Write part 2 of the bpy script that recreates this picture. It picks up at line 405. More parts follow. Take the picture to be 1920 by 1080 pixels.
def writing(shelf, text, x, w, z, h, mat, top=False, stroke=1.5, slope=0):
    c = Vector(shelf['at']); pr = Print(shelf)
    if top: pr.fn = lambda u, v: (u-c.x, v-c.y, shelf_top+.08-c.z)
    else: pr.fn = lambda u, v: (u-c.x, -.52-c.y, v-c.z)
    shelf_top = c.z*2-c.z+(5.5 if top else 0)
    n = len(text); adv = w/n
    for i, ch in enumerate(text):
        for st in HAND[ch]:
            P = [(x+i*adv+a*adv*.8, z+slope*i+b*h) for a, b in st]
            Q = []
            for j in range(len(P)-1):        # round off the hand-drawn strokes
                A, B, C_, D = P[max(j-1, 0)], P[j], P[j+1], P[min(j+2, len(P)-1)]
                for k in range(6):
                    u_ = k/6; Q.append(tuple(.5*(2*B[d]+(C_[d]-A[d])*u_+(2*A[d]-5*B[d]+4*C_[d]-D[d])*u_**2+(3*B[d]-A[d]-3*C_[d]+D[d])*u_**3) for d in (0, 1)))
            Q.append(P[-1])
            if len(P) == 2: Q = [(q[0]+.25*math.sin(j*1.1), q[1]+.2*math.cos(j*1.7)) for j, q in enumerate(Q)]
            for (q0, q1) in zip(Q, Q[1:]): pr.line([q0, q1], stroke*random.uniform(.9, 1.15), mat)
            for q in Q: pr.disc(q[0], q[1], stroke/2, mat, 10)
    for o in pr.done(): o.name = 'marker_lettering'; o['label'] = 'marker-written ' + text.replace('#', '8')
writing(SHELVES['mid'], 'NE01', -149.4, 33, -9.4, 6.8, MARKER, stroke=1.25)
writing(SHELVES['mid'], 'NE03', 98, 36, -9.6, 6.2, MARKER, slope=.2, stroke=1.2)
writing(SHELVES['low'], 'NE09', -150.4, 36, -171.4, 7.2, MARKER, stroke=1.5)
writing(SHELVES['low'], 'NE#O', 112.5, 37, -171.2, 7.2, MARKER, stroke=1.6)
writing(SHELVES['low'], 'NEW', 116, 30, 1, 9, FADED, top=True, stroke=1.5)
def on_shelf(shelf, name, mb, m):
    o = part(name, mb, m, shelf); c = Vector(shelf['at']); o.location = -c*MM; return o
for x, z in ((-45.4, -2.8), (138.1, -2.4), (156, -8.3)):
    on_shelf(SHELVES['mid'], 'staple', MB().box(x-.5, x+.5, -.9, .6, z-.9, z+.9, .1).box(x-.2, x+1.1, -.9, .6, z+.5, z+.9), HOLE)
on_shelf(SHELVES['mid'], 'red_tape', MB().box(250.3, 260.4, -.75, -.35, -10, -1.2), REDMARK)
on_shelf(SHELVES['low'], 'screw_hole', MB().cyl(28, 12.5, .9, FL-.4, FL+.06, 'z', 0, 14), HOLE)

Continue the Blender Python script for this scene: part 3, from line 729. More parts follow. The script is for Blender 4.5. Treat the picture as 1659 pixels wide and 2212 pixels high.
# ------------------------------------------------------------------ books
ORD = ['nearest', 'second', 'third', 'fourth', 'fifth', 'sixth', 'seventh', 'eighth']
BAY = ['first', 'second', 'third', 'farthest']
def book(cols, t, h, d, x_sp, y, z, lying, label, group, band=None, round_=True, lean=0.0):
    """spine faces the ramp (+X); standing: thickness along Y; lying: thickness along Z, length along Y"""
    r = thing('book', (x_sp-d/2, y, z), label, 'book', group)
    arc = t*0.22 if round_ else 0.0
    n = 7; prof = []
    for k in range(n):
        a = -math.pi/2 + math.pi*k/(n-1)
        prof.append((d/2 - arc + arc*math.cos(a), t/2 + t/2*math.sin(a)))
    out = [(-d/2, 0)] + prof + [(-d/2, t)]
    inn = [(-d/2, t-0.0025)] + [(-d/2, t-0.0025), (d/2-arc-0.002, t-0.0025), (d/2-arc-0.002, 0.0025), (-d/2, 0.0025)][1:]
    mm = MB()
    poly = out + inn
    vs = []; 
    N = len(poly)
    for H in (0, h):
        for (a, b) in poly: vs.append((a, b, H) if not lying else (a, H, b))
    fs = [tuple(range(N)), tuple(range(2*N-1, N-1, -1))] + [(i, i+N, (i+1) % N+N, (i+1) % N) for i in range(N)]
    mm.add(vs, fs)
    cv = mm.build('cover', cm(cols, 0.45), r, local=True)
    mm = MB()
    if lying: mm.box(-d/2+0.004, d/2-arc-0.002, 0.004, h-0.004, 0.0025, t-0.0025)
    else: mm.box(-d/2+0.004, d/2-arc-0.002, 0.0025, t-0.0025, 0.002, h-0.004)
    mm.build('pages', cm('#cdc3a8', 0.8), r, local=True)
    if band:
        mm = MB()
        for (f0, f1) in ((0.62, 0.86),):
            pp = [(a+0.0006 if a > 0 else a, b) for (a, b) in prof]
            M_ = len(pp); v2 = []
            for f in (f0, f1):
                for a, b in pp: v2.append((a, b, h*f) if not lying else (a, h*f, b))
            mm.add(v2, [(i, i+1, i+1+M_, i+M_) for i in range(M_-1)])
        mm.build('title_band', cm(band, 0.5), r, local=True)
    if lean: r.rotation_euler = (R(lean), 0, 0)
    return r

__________

Your task is to repeat each line of the material exactly.

REPLY TO THE EXERCISE:
Write part 2 of the bpy script that recreates this picture. It picks up at line 405. More parts follow. Take the picture to be 1920 by 1080 pixels.
def writing(shelf, text, x, w, z, h, mat, top=False, stroke=1.5, slope=0):
    c = Vector(shelf['at']); pr = Print(shelf)
    if top: pr.fn = lambda u, v: (u-c.x, v-c.y, shelf_top+.08-c.z)
    else: pr.fn = lambda u, v: (u-c.x, -.52-c.y, v-c.z)
    shelf_top = c.z*2-c.z+(5.5 if top else 0)
    n = len(text); adv = w/n
    for i, ch in enumerate(text):
        for st in HAND[ch]:
            P = [(x+i*adv+a*adv*.8, z+slope*i+b*h) for a, b in st]
            Q = []
            for j in range(len(P)-1):        # round off the hand-drawn strokes
                A, B, C_, D = P[max(j-1, 0)], P[j], P[j+1], P[min(j+2, len(P)-1)]
                for k in range(6):
                    u_ = k/6; Q.append(tuple(.5*(2*B[d]+(C_[d]-A[d])*u_+(2*A[d]-5*B[d]+4*C_[d]-D[d])*u_**2+(3*B[d]-A[d]-3*C_[d]+D[d])*u_**3) for d in (0, 1)))
            Q.append(P[-1])
            if len(P) == 2: Q = [(q[0]+.25*math.sin(j*1.1), q[1]+.2*math.cos(j*1.7)) for j, q in enumerate(Q)]
            for (q0, q1) in zip(Q, Q[1:]): pr.line([q0, q1], stroke*random.uniform(.9, 1.15), mat)
            for q in Q: pr.disc(q[0], q[1], stroke/2, mat, 10)
    for o in pr.done(): o.name = 'marker_lettering'; o['label'] = 'marker-written ' + text.replace('#', '8')
writing(SHELVES['mid'], 'NE01', -149.4, 33, -9.4, 6.8, MARKER, stroke=1.25)
writing(SHELVES['mid'], 'NE03', 98, 36, -9.6, 6.2, MARKER, slope=.2, stroke=1.2)
writing(SHELVES['low'], 'NE09', -150.4, 36, -171.4, 7.2, MARKER, stroke=1.5)
writing(SHELVES['low'], 'NE#O', 112.5, 37, -171.2, 7.2, MARKER, stroke=1.6)
writing(SHELVES['low'], 'NEW', 116, 30, 1, 9, FADED, top=True, stroke=1.5)
def on_shelf(shelf, name, mb, m):
    o = part(name, mb, m, shelf); c = Vector(shelf['at']); o.location = -c*MM; return o
for x, z in ((-45.4, -2.8), (138.1, -2.4), (156, -8.3)):
    on_shelf(SHELVES['mid'], 'staple', MB().box(x-.5, x+.5, -.9, .6, z-.9, z+.9, .1).box(x-.2, x+1.1, -.9, .6, z+.5, z+.9), HOLE)
on_shelf(SHELVES['mid'], 'red_tape', MB().box(250.3, 260.4, -.75, -.35, -10, -1.2), REDMARK)
on_shelf(SHELVES['low'], 'screw_hole', MB().cyl(28, 12.5, .9, FL-.4, FL+.06, 'z', 0, 14), HOLE)

Continue the Blender Python script for this scene: part 3, from line 729. More parts follow. The script is for Blender 4.5. Treat the picture as 1659 pixels wide and 2212 pixels high.
# ------------------------------------------------------------------ books
ORD = ['nearest', 'second', 'third', 'fourth', 'fifth', 'sixth', 'seventh', 'eighth']
BAY = ['first', 'second', 'third', 'farthest']
def book(cols, t, h, d, x_sp, y, z, lying, label, group, band=None, round_=True, lean=0.0):
    """spine faces the ramp (+X); standing: thickness along Y; lying: thickness along Z, length along Y"""
    r = thing('book', (x_sp-d/2, y, z), label, 'book', group)
    arc = t*0.22 if round_ else 0.0
    n = 7; prof = []
    for k in range(n):
        a = -math.pi/2 + math.pi*k/(n-1)
        prof.append((d/2 - arc + arc*math.cos(a), t/2 + t/2*math.sin(a)))
    out = [(-d/2, 0)] + prof + [(-d/2, t)]
    inn = [(-d/2, t-0.0025)] + [(-d/2, t-0.0025), (d/2-arc-0.002, t-0.0025), (d/2-arc-0.002, 0.0025), (-d/2, 0.0025)][1:]
    mm = MB()
    poly = out + inn
    vs = []; 
    N = len(poly)
    for H in (0, h):
        for (a, b) in poly: vs.append((a, b, H) if not lying else (a, H, b))
    fs = [tuple(range(N)), tuple(range(2*N-1, N-1, -1))] + [(i, i+N, (i+1) % N+N, (i+1) % N) for i in range(N)]
    mm.add(vs, fs)
    cv = mm.build('cover', cm(cols, 0.45), r, local=True)
    mm = MB()
    if lying: mm.box(-d/2+0.004, d/2-arc-0.002, 0.004, h-0.004, 0.0025, t-0.0025)
    else: mm.box(-d/2+0.004, d/2-arc-0.002, 0.0025, t-0.0025, 0.002, h-0.004)
    mm.build('pages', cm('#cdc3a8', 0.8), r, local=True)
    if band:
        mm = MB()
        for (f0, f1) in ((0.62, 0.86),):
            pp = [(a+0.0006 if a > 0 else a, b) for (a, b) in prof]
            M_ = len(pp); v2 = []
            for f in (f0, f1):
                for a, b in pp: v2.append((a, b, h*f) if not lying else (a, h*f, b))
            mm.add(v2, [(i, i+1, i+1+M_, i+M_) for i in range(M_-1)])
        mm.build('title_band', cm(band, 0.5), r, local=True)
    if lean: r.rotation_euler = (R(lean), 0, 0)
    return r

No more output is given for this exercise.